Omit all pictures, then retype the data exactly as given.

═══

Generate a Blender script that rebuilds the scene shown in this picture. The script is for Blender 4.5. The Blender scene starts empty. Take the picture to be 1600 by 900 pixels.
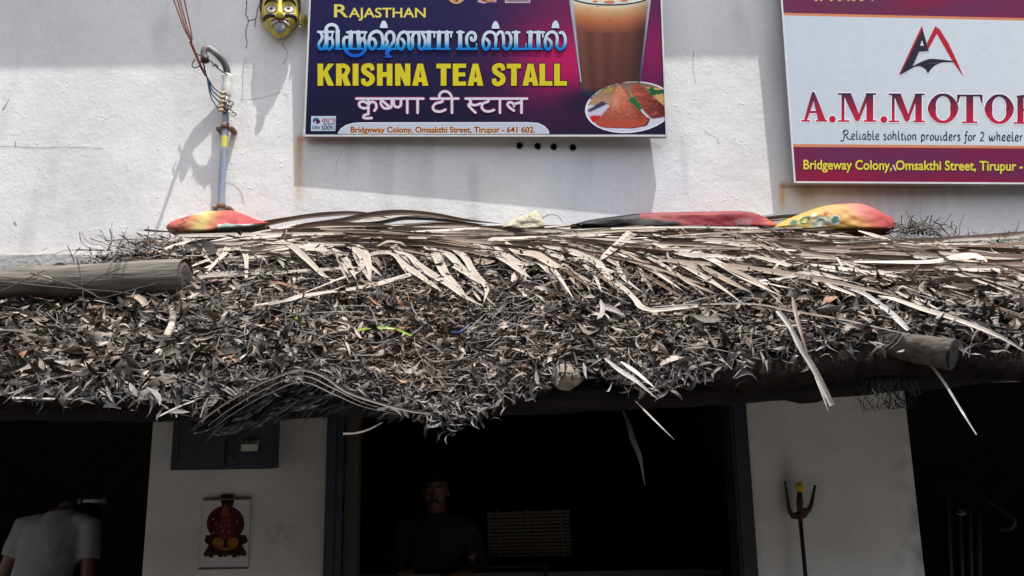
import bpy, math, random
import numpy as np
from mathutils import Vector, Matrix, noise
random.seed(7); rng = np.random.default_rng(11)
SC = bpy.context.scene; COL = SC.collection
# ------------------------------------------------------------------ camera
F = 1256.0                                   # focal length in photo pixels (1600 wide)
PITCH, ROLL = math.radians(11.5), math.radians(-0.9)
CAM = np.array([0.0, 0.0, 1.6])
_f = np.array([0, math.cos(PITCH), math.sin(PITCH)])
_r0 = np.array([1.0, 0, 0]); _u0 = np.array([0, -math.sin(PITCH), math.cos(PITCH)])
_r = _r0*math.cos(ROLL) + _u0*math.sin(ROLL); _u = -_r0*math.sin(ROLL) + _u0*math.cos(ROLL)
cd = bpy.data.cameras.new('camera'); cam = bpy.data.objects.new('camera', cd); COL.objects.link(cam)
cd.sensor_width = 36; cd.lens = 36*F/1600; cd.clip_end = 1000; cd.clip_start = 0.05
cam.matrix_world = Matrix(((_r[0], _u[0], -_f[0], CAM[0]), (_r[1], _u[1], -_f[1], CAM[1]), (_r[2], _u[2], -_f[2], CAM[2]), (0, 0, 0, 1)))
SC.camera = cam
# ------------------------------------------------------------------ sky, sun, exposure
SUNV = Vector((0.95, -1.0, 4.4)).normalized()
w = bpy.data.worlds.new('World'); SC.world = w; w.use_nodes = True
nt = w.node_tree; bg = nt.nodes['Background']; sky = nt.nodes.new('ShaderNodeTexSky'); sky.sky_type = 'NISHITA'
sky.sun_disc = False; sky.sun_elevation = math.asin(SUNV.z); sky.sun_rotation = math.atan2(SUNV.x, SUNV.y)
sky.dust_density = 3.0; sky.air_density = 1.0
hs = nt.nodes.new('ShaderNodeHueSaturation'); hs.inputs['Saturation'].default_value = .42; hs.inputs['Value'].default_value = 1.0   # milky, hazy noon sky
nt.links.new(sky.outputs[0], hs.inputs['Color']); nt.links.new(hs.outputs[0], bg.inputs[0]); bg.inputs[1].default_value = 0.14
sd = bpy.data.lights.new('sun', 'SUN'); sd.energy = 2.9; sd.angle = math.radians(0.5); sd.color = (1, 0.97, 0.93)
sun = bpy.data.objects.new('sun', sd); COL.objects.link(sun); sun.rotation_euler = SUNV.to_track_quat('Z', 'Y').to_euler(); sun.location = (3, -4, 12)
vs = SC.view_settings; vs.view_transform = 'Standard'; vs.look = 'None'; vs.exposure = 1.12; vs.gamma = 1; vs.use_curve_mapping = False
try: SC.cycles.max_bounces = 6; SC.cycles.diffuse_bounces = 4
except Exception: pass
# ------------------------------------------------------------------ helpers
def ray(u, v): return _f*F + (u-800)*_r - (v-450)*_u
def P(u, v, Y):                              # point on the plane y=Y seen along photo pixel (u,v)
    d = ray(u, v); return CAM + d*(Y/d[1])
def proj(p):
    q = np.asarray(p, float)-CAM; z = q@_f
    return 800+F*(q@_r)/z, 450-F*(q@_u)/z
def mpx(p): return float((np.asarray(p)-CAM)@_f)/F     # metres per photo pixel at p
WALL = 3.5
def lin(c):
    return tuple(((x/255)/12.92 if x/255 <= .04045 else ((x/255+.055)/1.055)**2.4) for x in c)
ROOTS = {}
def tag(o, label=None, cat=None, group=None, kind=None):
    if label: o['label'] = label
    if cat: o['category'] = cat
    if group: o['group'] = group
    if kind: o['kind'] = kind
    return o
def thing(name, loc, label, cat, group=None):
    o = bpy.data.objects.new(name, None); COL.objects.link(o); o.location = tuple(loc); o.empty_display_size = .1
    ROOTS[o.name] = np.array(loc, float); return tag(o, label, cat, group)
class MB:
    def __init__(s): s.v = []; s.f = []; s.c = []; s.usec = False
    def add(s, vs_, fs, col=None):
        o = len(s.v); s.v += [tuple(map(float, p)) for p in vs_]; s.f += [tuple(i+o for i in f) for f in fs]
        if col is None: s.c += [(1, 1, 1)]*len(vs_)
        else:
            s.usec = True
            s.c += list(col) if isinstance(col, list) else [col]*len(vs_)
    def box(s, a, b, col=None):
        x0, y0, z0 = a; x1, y1, z1 = b
        s.add([(x0,y0,z0),(x1,y0,z0),(x1,y1,z0),(x0,y1,z0),(x0,y0,z1),(x1,y0,z1),(x1,y1,z1),(x0,y1,z1)],
              [(0,3,2,1),(4,5,6,7),(0,1,5,4),(1,2,6,5),(2,3,7,6),(3,0,4,7)], col)
    def tube(s, pts, rad, n=10, col=None, caps=True, wob=0.0):
        pts = [np.array(p, float) for p in pts]; m = len(pts)
        rad = [rad]*m if np.isscalar(rad) else rad
        up = np.array([0.13, 0.2, 0.97]); vv = []; ff = []
        a = None
        for i in range(m):
            t = pts[min(i+1, m-1)]-pts[max(i-1, 0)]; t = t/(np.linalg.norm(t)+1e-9)
            if a is None:
                a = np.cross(t, up)
                if np.linalg.norm(a) < .1: a = np.cross(t, np.array([1, .1, 0]))
            a = a - t*(a@t); a /= np.linalg.norm(a); b = np.cross(t, a)
            for k in range(n):
                th = 2*math.pi*k/n; r = rad[i]*(1+wob*noise.noise(Vector(pts[i]*9)+Vector((math.cos(th)*1.3, math.sin(th)*1.3, 0))))
                vv.append(pts[i]+r*(math.cos(th)*a+math.sin(th)*b))
        for i in range(m-1):
            for k in range(n):
                ff.append((i*n+k, i*n+(k+1) % n, (i+1)*n+(k+1) % n, (i+1)*n+k))
        if caps: ff.append(tuple(range(n-1, -1, -1))); ff.append(tuple((m-1)*n+k for k in range(n)))
        s.add(vv, ff, col)
    def ball(s, c, r, n=14, m=9, col=None, rot=None):
        r = (r, r, r) if np.isscalar(r) else r; vv = []; ff = []
        for i in range(m+1):
            ph = math.pi*i/m
            for k in range(n):
                th = 2*math.pi*k/n
                q = np.array([r[0]*math.sin(ph)*math.cos(th), r[1]*math.sin(ph)*math.sin(th), r[2]*math.cos(ph)])
                if rot is not None: q = rot@q
                vv.append(np.array(c)+q)
        for i in range(m):
            for k in range(n): ff.append((i*n+k, (i+1)*n+k, (i+1)*n+(k+1) % n, i*n+(k+1) % n))
        s.add(vv, ff, col)
    def build(s, name, m, parent=None, smooth=False):
        v = np.array(s.v, float)
        if parent is not None: o0 = ROOTS[parent.name]
        else: o0 = np.array([v[:, 0].mean(), v[:, 1].mean(), v[:, 2].min()])
        me = bpy.data.meshes.new(name); me.from_pydata((v-o0).tolist(), [], s.f); me.validate(); me.update()
        if s.usec and len(me.vertices) == len(s.c):
            ca = me.color_attributes.new('Col', 'FLOAT_COLOR', 'POINT')
            arr = np.ones((len(s.c), 4), np.float32); arr[:, :3] = np.array(s.c); ca.data.foreach_set('color', arr.ravel())
        if smooth: me.polygons.foreach_set('use_smooth', np.ones(len(me.polygons), bool))
        me.materials.append(m)
        o = bpy.data.objects.new(name, me); COL.objects.link(o)
        if parent is not None:
            o.parent = parent; ROOTS[o.name] = o0
        else: o.location = tuple(o0); ROOTS[o.name] = o0
        return o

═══

### [RESULT OF THIS TASK]
Generate a Blender script that rebuilds the scene shown in this picture. The script is for Blender 4.5. The Blender scene starts empty. Take the picture to be 1600 by 900 pixels.
import bpy, math, random
import numpy as np
from mathutils import Vector, Matrix, noise
random.seed(7); rng = np.random.default_rng(11)
SC = bpy.context.scene; COL = SC.collection
# ------------------------------------------------------------------ camera
F = 1256.0                                   # focal length in photo pixels (1600 wide)
PITCH, ROLL = math.radians(11.5), math.radians(-0.9)
CAM = np.array([0.0, 0.0, 1.6])
_f = np.array([0, math.cos(PITCH), math.sin(PITCH)])
_r0 = np.array([1.0, 0, 0]); _u0 = np.array([0, -math.sin(PITCH), math.cos(PITCH)])
_r = _r0*math.cos(ROLL) + _u0*math.sin(ROLL); _u = -_r0*math.sin(ROLL) + _u0*math.cos(ROLL)
cd = bpy.data.cameras.new('camera'); cam = bpy.data.objects.new('camera', cd); COL.objects.link(cam)
cd.sensor_width = 36; cd.lens = 36*F/1600; cd.clip_end = 1000; cd.clip_start = 0.05
cam.matrix_world = Matrix(((_r[0], _u[0], -_f[0], CAM[0]), (_r[1], _u[1], -_f[1], CAM[1]), (_r[2], _u[2], -_f[2], CAM[2]), (0, 0, 0, 1)))
SC.camera = cam
# ------------------------------------------------------------------ sky, sun, exposure
SUNV = Vector((0.95, -1.0, 4.4)).normalized()
w = bpy.data.worlds.new('World'); SC.world = w; w.use_nodes = True
nt = w.node_tree; bg = nt.nodes['Background']; sky = nt.nodes.new('ShaderNodeTexSky'); sky.sky_type = 'NISHITA'
sky.sun_disc = False; sky.sun_elevation = math.asin(SUNV.z); sky.sun_rotation = math.atan2(SUNV.x, SUNV.y)
sky.dust_density = 3.0; sky.air_density = 1.0
hs = nt.nodes.new('ShaderNodeHueSaturation'); hs.inputs['Saturation'].default_value = .42; hs.inputs['Value'].default_value = 1.0   # milky, hazy noon sky
nt.links.new(sky.outputs[0], hs.inputs['Color']); nt.links.new(hs.outputs[0], bg.inputs[0]); bg.inputs[1].default_value = 0.14
sd = bpy.data.lights.new('sun', 'SUN'); sd.energy = 2.9; sd.angle = math.radians(0.5); sd.color = (1, 0.97, 0.93)
sun = bpy.data.objects.new('sun', sd); COL.objects.link(sun); sun.rotation_euler = SUNV.to_track_quat('Z', 'Y').to_euler(); sun.location = (3, -4, 12)
vs = SC.view_settings; vs.view_transform = 'Standard'; vs.look = 'None'; vs.exposure = 1.12; vs.gamma = 1; vs.use_curve_mapping = False
try: SC.cycles.max_bounces = 6; SC.cycles.diffuse_bounces = 4
except Exception: pass
# ------------------------------------------------------------------ helpers
def ray(u, v): return _f*F + (u-800)*_r - (v-450)*_u
def P(u, v, Y):                              # point on the plane y=Y seen along photo pixel (u,v)
    d = ray(u, v); return CAM + d*(Y/d[1])
def proj(p):
    q = np.asarray(p, float)-CAM; z = q@_f
    return 800+F*(q@_r)/z, 450-F*(q@_u)/z
def mpx(p): return float((np.asarray(p)-CAM)@_f)/F     # metres per photo pixel at p
WALL = 3.5
def lin(c):
    return tuple(((x/255)/12.92 if x/255 <= .04045 else ((x/255+.055)/1.055)**2.4) for x in c)
ROOTS = {}
def tag(o, label=None, cat=None, group=None, kind=None):
    if label: o['label'] = label
    if cat: o['category'] = cat
    if group: o['group'] = group
    if kind: o['kind'] = kind
    return o
def thing(name, loc, label, cat, group=None):
    o = bpy.data.objects.new(name, None); COL.objects.link(o); o.location = tuple(loc); o.empty_display_size = .1
    ROOTS[o.name] = np.array(loc, float); return tag(o, label, cat, group)
class MB:
    def __init__(s): s.v = []; s.f = []; s.c = []; s.usec = False
    def add(s, vs_, fs, col=None):
        o = len(s.v); s.v += [tuple(map(float, p)) for p in vs_]; s.f += [tuple(i+o for i in f) for f in fs]
        if col is None: s.c += [(1, 1, 1)]*len(vs_)
        else:
            s.usec = True
            s.c += list(col) if isinstance(col, list) else [col]*len(vs_)
    def box(s, a, b, col=None):
        x0, y0, z0 = a; x1, y1, z1 = b
        s.add([(x0,y0,z0),(x1,y0,z0),(x1,y1,z0),(x0,y1,z0),(x0,y0,z1),(x1,y0,z1),(x1,y1,z1),(x0,y1,z1)],
              [(0,3,2,1),(4,5,6,7),(0,1,5,4),(1,2,6,5),(2,3,7,6),(3,0,4,7)], col)
    def tube(s, pts, rad, n=10, col=None, caps=True, wob=0.0):
        pts = [np.array(p, float) for p in pts]; m = len(pts)
        rad = [rad]*m if np.isscalar(rad) else rad
        up = np.array([0.13, 0.2, 0.97]); vv = []; ff = []
        a = None
        for i in range(m):
            t = pts[min(i+1, m-1)]-pts[max(i-1, 0)]; t = t/(np.linalg.norm(t)+1e-9)
            if a is None:
                a = np.cross(t, up)
                if np.linalg.norm(a) < .1: a = np.cross(t, np.array([1, .1, 0]))
            a = a - t*(a@t); a /= np.linalg.norm(a); b = np.cross(t, a)
            for k in range(n):
                th = 2*math.pi*k/n; r = rad[i]*(1+wob*noise.noise(Vector(pts[i]*9)+Vector((math.cos(th)*1.3, math.sin(th)*1.3, 0))))
                vv.append(pts[i]+r*(math.cos(th)*a+math.sin(th)*b))
        for i in range(m-1):
            for k in range(n):
                ff.append((i*n+k, i*n+(k+1) % n, (i+1)*n+(k+1) % n, (i+1)*n+k))
        if caps: ff.append(tuple(range(n-1, -1, -1))); ff.append(tuple((m-1)*n+k for k in range(n)))
        s.add(vv, ff, col)
    def ball(s, c, r, n=14, m=9, col=None, rot=None):
        r = (r, r, r) if np.isscalar(r) else r; vv = []; ff = []
        for i in range(m+1):
            ph = math.pi*i/m
            for k in range(n):
                th = 2*math.pi*k/n
                q = np.array([r[0]*math.sin(ph)*math.cos(th), r[1]*math.sin(ph)*math.sin(th), r[2]*math.cos(ph)])
                if rot is not None: q = rot@q
                vv.append(np.array(c)+q)
        for i in range(m):
            for k in range(n): ff.append((i*n+k, (i+1)*n+k, (i+1)*n+(k+1) % n, i*n+(k+1) % n))
        s.add(vv, ff, col)
    def build(s, name, m, parent=None, smooth=False):
        v = np.array(s.v, float)
        if parent is not None: o0 = ROOTS[parent.name]
        else: o0 = np.array([v[:, 0].mean(), v[:, 1].mean(), v[:, 2].min()])
        me = bpy.data.meshes.new(name); me.from_pydata((v-o0).tolist(), [], s.f); me.validate(); me.update()
        if s.usec and len(me.vertices) == len(s.c):
            ca = me.color_attributes.new('Col', 'FLOAT_COLOR', 'POINT')
            arr = np.ones((len(s.c), 4), np.float32); arr[:, :3] = np.array(s.c); ca.data.foreach_set('color', arr.ravel())
        if smooth: me.polygons.foreach_set('use_smooth', np.ones(len(me.polygons), bool))
        me.materials.append(m)
        o = bpy.data.objects.new(name, me); COL.objects.link(o)
        if parent is not None:
            o.parent = parent; ROOTS[o.name] = o0
        else: o.location = tuple(o0); ROOTS[o.name] = o0
        return o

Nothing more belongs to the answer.